Furthermore, Welch says, Maal is translated in the LXX by huperano, and so provides an infallible authority for the usage and meaning of the word. Maal occurs in such passages as ‘In heaven above’ (Exod.20.4); ‘From his shoulders and upward’ (1 Sam.9.2); ‘The clouds above’ (Prov.8.28).” (italics in the original)

However, in looking up these references we notice that the Greek word used for maal in Exodus 20.4 and Proverbs 8.28 is not huperano but anoo and the word in 1 Samuel 9.2 is epanoo.

Mr. Welch himself, I suppose, would not tolerate such carelessness. He is himself rather intolerant of his critic who, according to him, had failed to give out the first occurrence of the word huperano in the LXX. This is how Mr. Welch expressed his shock at his critic’s research. “If we are investigating the usage of a particular word, and we profess to have given ‘all of the occurrences’, then the omission of one reference, especially one that militates against our own conclusions, is serious.” I suppose in the present context, Mr. Welch’s own carelessness is far more serious, given the circumstances.

Later in another article entitled ‘The Cross’, Welch says in ‘The Berean Expositor’ volume 64 number 4, pg.78, “To any who see special meanings in numbers (and the numerics of the Bible are a wonderful fact), the number of occurrences of stauros, ‘cross’ in the New Testament, namely 28 or 7 x 4, will be suggestive.” But when we look up the Greek word stauros in the NT, we find it occurring not 28 times, but only 27 times. It does appear 28 times in our English KJV. But I suppose Mr. Welch would here be giving out the number of times the word ‘cross’ appears in the original, in order to draw any such significance. The occurrence of the ‘cross’ in Mark 10.21 is doubtful. Darby, in his translation, has put the last words ‘taking up the cross’ in italics as not being part of the original, as can be verified by checking any critical edition of the Greek NT. So if we exclude the English reference to the ‘cross’ in Mark 10.21, we end up with only 27 references to stauros in the NT.

In pointing this out we do not wish to take sides with those who see no significance at all in the numbers in Scripture; far from it. We would gladly own and admit that God has indeed hidden away very many precious truths in the Biblical numerical system, waiting only for the eye of faith to discover them. Interestingly, the number 27 is 3 raised to the power of 3.  And in Appendix 10 of The Companion Bible, EW Bullinger gives “27 = 33 Divinity intensified”.

In any case, for Mr. Welch to be so careless so as to state what he does with regard to the number of occurrences of stauros in the NT, is admittedly most lamentable. We would have least expected such oversights, to say the least, from such an one, who for exegesis and research, had a respected name, among others. We wish Mr. Welch was not so intolerant with oversights in others, which when seen in himself, is for this very reason, the more inexcusable.
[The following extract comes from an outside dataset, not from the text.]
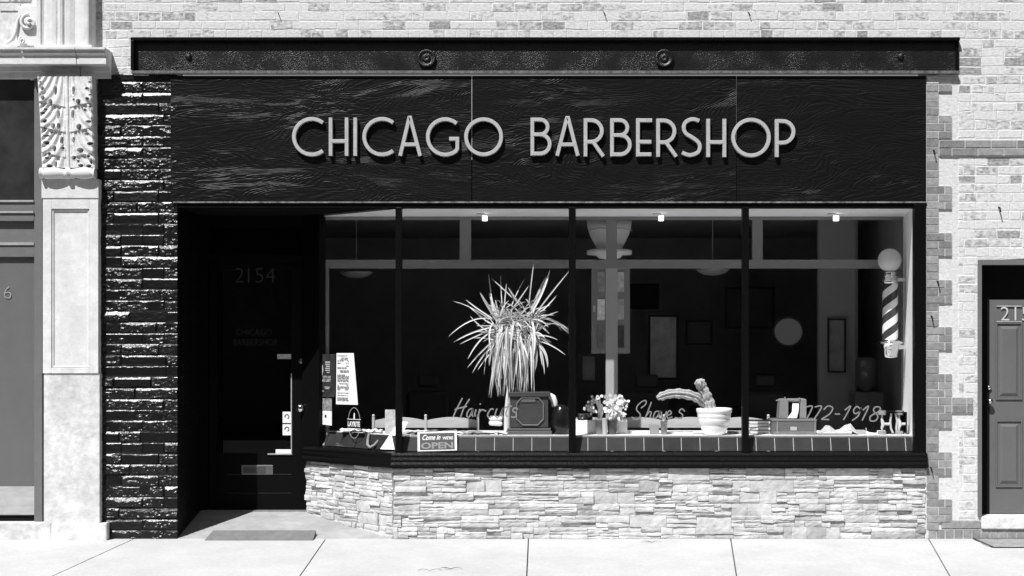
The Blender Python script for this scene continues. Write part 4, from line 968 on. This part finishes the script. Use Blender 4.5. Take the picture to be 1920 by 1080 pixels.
# things on the angled pane
def A_(px, py, off=.012): v = hit(px, py, CR-AN*off, AN); return v
def acard(name, q4, mt, off=.012, parent=None, th=.002):
    vs = [A_(a, b, off) for a, b in q4]; m = MB(); bk = [v-AN*th for v in vs]
    m.add(vs+bk, [(0, 1, 2, 3), (7, 6, 5, 4), (0, 4, 5, 1), (1, 5, 6, 2), (2, 6, 7, 3), (3, 7, 4, 0)]); return m
def aM(px, py, off):  # frame on the angled pane: x along the glass to the right, z up
    o = A_(px, py, off); xa_ = -AD; za_ = Vector((0, 0, 1)); ya_ = -AN
    return Matrix(((xa_.x, ya_.x, za_.x, o.x), (xa_.y, ya_.y, za_.y, o.y), (xa_.z, ya_.z, za_.z, o.z), (0, 0, 0, 1)))
t = thing('poster', 'dark concert poster taped to the angled pane, left of the white poster', 'poster', A_(613, 746)); 
acard('p', [(597, 745), (628, 744), (629, 664), (600, 664)], 0).build('sheet', PRINTD, t)
M_ = aM(598, 745, .009); m = MB()
for k, (x, z, h, w_) in enumerate([(.10, .345, .012, .075), (.10, .325, .010, .07), (.11, .305, .01, .06), (.10, .285, .01, .07), (.10, .265, .01, .07), (.12, .245, .008, .05), (.07, .215, .0, 0), (.05, .06, .006, .03), (.09, .1, .008, .08), (.1, .085, .008, .06)]):
    if w_: m.box(x, x+w_, -.0012, 0, z, z+h, M=M_)
m.text("LET'S GO", .065, .190, .026, -.0014, 0, width=.12, M=M_, bold=.03); m.text('NO LIMIT', .045, .155, .028, -.0014, 0, width=.14, M=M_, bold=.03)
m.prism([(.02, .38), (.04, .33), (.06, .32), (.07, .27), (.05, .20), (.03, .21), (.035, .28), (.02, .3)], -.0013, 0, M=M_); m.build('poster_print', mat('print_pale', .5, .7, .2), t)
t = thing('poster', 'white event poster taped to the angled pane beside the dark poster', 'poster', A_(648, 758))
acard('p', [(630, 758), (671, 759), (663, 662), (631, 662)], 0).build('sheet', WHITE, t)
M_ = aM(631, 758, .009); m = MB(); r6 = random.Random(2)
m.text('BOXING NIGHT', .015, .462, .03, -.0014, 0, width=.17, M=M_, bold=.03); m.text('BARBER EXPO', .015, .425, .022, -.0014, 0, width=.17, M=M_, bold=.02)
m.v = []; m.f = []; m.t = []; m.sm = []
z_ = .475
while z_ > .03:
    h = r6.choice([.006, .008, .014]); x = .012
    while x < .175:
        w_ = r6.uniform(.015, .06); w_ = min(w_, .185-x)
        if r6.random() < .82: m.box(x, x+w_, -.0012, 0, z_, z_+h, M=M_)
        x += w_+.008
    z_ -= h+r6.choice([.006, .009, .018])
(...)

One wonders if, when Welch’s research in giving out, what any college freshman could do without much difficulty, a list of words occurring in the Greek NT is found to be faulty and unreliable, there would remain any assurance to accept his interpretation or the spiritual insight of his writings?

Herein we see the wisdom of the apostle’s injunction to the believers at Thessalonica, to “Prove all things, hold fast that which is good.” Brethren, may the Lord enable us so to do and thus only will be found, guarding His Own Glory and Honour, our safest ground of richest blessing and comfort.